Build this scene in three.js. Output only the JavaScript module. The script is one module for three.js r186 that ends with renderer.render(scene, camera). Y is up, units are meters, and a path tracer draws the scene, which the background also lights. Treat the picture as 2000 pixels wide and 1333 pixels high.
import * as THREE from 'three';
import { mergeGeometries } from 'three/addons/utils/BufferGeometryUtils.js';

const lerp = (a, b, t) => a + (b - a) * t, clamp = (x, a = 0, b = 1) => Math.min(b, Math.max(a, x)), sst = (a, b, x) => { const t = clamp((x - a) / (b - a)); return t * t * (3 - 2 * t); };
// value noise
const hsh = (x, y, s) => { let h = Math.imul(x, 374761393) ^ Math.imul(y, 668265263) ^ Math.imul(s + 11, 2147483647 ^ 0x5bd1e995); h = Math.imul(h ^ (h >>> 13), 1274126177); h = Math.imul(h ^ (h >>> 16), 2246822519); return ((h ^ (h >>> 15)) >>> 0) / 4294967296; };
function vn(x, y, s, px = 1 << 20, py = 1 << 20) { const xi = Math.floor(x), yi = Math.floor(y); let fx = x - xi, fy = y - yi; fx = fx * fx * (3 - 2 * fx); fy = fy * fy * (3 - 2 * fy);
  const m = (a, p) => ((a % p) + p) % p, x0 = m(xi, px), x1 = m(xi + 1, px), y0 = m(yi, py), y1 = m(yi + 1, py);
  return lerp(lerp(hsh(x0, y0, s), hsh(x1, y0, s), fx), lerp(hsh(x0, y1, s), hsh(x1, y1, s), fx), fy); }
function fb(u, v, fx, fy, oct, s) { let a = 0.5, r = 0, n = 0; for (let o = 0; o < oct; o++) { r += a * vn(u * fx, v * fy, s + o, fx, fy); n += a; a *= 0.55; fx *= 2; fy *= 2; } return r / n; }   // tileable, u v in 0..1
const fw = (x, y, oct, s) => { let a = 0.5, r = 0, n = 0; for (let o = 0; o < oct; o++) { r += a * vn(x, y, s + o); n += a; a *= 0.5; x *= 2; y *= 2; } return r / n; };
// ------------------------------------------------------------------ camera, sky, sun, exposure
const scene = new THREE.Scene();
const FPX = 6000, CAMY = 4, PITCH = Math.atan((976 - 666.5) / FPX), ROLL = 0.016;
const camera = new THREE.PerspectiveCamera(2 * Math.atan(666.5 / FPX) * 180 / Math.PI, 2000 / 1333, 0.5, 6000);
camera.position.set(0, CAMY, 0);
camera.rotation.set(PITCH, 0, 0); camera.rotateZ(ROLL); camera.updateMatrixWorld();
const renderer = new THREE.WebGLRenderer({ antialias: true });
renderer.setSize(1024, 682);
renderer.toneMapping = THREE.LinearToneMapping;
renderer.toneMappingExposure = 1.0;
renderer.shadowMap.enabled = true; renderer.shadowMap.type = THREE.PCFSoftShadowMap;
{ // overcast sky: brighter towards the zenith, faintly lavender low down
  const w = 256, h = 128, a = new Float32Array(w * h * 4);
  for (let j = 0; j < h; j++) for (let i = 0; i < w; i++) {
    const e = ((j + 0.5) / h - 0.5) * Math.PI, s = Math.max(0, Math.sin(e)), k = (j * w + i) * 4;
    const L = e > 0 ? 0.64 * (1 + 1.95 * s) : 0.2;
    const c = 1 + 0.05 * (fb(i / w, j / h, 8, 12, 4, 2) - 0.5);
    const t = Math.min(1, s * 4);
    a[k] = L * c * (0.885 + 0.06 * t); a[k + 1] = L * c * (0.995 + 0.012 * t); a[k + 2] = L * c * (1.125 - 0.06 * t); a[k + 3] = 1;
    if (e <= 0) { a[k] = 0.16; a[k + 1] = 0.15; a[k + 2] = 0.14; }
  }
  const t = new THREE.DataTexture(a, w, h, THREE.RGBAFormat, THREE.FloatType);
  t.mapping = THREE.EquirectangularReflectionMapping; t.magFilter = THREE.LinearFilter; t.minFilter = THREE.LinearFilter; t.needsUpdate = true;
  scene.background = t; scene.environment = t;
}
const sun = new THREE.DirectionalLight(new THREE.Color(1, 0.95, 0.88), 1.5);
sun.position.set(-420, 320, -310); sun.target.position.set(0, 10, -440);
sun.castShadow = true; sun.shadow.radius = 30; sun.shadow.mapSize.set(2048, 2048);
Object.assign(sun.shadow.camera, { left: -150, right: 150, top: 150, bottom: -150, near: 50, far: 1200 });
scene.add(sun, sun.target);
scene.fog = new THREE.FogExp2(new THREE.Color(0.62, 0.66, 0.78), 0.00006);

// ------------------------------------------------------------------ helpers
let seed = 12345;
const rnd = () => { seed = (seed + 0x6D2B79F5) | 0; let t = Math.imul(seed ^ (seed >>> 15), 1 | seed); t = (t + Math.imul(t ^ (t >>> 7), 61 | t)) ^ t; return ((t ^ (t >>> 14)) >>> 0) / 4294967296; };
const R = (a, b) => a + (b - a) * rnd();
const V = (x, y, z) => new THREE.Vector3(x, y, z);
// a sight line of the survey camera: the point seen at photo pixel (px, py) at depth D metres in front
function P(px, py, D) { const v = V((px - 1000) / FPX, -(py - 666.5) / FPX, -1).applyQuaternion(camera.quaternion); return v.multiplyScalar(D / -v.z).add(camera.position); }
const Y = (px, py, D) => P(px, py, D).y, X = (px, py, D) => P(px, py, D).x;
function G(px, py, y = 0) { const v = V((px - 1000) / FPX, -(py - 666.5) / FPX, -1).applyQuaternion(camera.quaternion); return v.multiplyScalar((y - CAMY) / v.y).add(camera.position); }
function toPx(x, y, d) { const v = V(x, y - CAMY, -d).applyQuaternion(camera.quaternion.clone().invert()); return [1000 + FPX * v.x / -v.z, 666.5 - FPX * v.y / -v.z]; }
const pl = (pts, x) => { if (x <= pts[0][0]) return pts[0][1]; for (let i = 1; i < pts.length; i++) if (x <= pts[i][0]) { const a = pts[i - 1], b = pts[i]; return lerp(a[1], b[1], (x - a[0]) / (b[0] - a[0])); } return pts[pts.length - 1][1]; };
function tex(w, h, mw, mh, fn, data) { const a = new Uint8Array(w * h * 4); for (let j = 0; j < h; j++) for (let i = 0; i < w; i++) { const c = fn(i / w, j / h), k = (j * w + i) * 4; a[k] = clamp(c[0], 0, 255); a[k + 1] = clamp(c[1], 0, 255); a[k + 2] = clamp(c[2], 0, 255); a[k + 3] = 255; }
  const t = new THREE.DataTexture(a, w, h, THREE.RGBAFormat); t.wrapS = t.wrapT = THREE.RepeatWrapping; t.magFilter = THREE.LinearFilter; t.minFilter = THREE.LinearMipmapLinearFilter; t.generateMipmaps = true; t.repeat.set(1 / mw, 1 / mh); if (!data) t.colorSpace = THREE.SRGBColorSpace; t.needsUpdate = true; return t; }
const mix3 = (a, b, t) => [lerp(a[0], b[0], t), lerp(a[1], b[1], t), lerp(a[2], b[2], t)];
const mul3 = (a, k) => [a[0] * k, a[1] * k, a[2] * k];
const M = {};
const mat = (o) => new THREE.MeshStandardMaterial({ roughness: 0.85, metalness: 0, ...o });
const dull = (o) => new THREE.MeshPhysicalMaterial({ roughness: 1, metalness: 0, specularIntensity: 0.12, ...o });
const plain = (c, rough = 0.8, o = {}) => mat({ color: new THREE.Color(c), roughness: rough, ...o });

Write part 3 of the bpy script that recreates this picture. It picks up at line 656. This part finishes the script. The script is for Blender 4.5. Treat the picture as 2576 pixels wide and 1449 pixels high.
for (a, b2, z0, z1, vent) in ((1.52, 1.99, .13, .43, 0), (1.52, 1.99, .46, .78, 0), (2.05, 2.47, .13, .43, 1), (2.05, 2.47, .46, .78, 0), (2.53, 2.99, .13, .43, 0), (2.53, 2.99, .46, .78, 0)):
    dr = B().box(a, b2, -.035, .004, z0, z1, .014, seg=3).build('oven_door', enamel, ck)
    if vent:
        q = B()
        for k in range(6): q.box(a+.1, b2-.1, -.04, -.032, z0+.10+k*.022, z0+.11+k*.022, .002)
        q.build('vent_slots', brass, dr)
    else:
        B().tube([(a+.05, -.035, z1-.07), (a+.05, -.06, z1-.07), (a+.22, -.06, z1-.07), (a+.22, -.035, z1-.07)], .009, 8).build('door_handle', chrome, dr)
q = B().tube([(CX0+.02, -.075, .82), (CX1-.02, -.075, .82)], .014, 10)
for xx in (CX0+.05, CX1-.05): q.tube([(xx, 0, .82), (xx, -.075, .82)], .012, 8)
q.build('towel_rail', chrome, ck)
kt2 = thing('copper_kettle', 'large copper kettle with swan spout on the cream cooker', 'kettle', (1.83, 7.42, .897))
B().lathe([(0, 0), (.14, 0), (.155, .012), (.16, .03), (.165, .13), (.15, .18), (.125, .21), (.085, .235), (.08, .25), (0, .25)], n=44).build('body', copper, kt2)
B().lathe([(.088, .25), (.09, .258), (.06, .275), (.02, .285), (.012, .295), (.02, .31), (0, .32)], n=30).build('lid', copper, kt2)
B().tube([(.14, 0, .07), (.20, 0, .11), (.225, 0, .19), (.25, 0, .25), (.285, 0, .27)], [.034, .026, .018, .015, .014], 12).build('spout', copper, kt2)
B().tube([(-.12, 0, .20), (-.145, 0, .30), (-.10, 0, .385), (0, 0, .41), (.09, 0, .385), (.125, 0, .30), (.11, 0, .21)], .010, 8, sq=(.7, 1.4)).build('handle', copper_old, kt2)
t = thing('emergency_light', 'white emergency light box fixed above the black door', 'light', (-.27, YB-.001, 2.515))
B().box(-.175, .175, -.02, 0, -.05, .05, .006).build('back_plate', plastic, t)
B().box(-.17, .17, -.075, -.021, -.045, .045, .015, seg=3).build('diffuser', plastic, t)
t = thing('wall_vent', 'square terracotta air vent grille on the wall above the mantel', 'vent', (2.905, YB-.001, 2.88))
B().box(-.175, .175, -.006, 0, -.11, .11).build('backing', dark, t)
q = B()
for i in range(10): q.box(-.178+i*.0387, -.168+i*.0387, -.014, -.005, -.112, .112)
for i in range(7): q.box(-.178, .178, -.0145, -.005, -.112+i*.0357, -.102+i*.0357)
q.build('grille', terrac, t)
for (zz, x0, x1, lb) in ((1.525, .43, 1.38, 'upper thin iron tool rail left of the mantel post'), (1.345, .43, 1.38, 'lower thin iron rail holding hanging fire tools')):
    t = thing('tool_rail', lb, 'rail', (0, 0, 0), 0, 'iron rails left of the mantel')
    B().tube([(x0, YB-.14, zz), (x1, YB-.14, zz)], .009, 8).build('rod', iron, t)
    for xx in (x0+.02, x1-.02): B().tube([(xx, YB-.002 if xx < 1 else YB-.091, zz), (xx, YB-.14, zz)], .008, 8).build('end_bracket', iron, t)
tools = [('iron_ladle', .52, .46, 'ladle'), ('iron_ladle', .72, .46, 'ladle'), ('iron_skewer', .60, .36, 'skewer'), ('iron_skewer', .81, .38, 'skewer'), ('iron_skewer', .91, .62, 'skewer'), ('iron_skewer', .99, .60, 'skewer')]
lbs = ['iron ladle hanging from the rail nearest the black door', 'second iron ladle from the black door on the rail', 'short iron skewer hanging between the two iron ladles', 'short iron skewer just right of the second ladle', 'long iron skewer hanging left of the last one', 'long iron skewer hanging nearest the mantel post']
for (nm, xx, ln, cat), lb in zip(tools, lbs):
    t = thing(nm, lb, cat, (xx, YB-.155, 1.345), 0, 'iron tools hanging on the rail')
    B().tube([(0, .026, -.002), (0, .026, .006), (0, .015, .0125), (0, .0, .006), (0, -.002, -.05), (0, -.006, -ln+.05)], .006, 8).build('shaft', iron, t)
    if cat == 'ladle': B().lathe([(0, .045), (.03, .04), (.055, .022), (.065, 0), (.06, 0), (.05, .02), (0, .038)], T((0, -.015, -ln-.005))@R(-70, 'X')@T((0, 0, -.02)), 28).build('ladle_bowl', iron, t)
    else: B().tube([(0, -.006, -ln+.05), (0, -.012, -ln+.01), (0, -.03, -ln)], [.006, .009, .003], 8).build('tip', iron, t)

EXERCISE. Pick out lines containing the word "high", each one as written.

RESPONSE BELOW.
Build this scene in three.js. Output only the JavaScript module. The script is one module for three.js r186 that ends with renderer.render(scene, camera). Y is up, units are meters, and a path tracer draws the scene, which the background also lights. Treat the picture as 2000 pixels wide and 1333 pixels high.
Write part 3 of the bpy script that recreates this picture. It picks up at line 656. This part finishes the script. The script is for Blender 4.5. Treat the picture as 2576 pixels wide and 1449 pixels high.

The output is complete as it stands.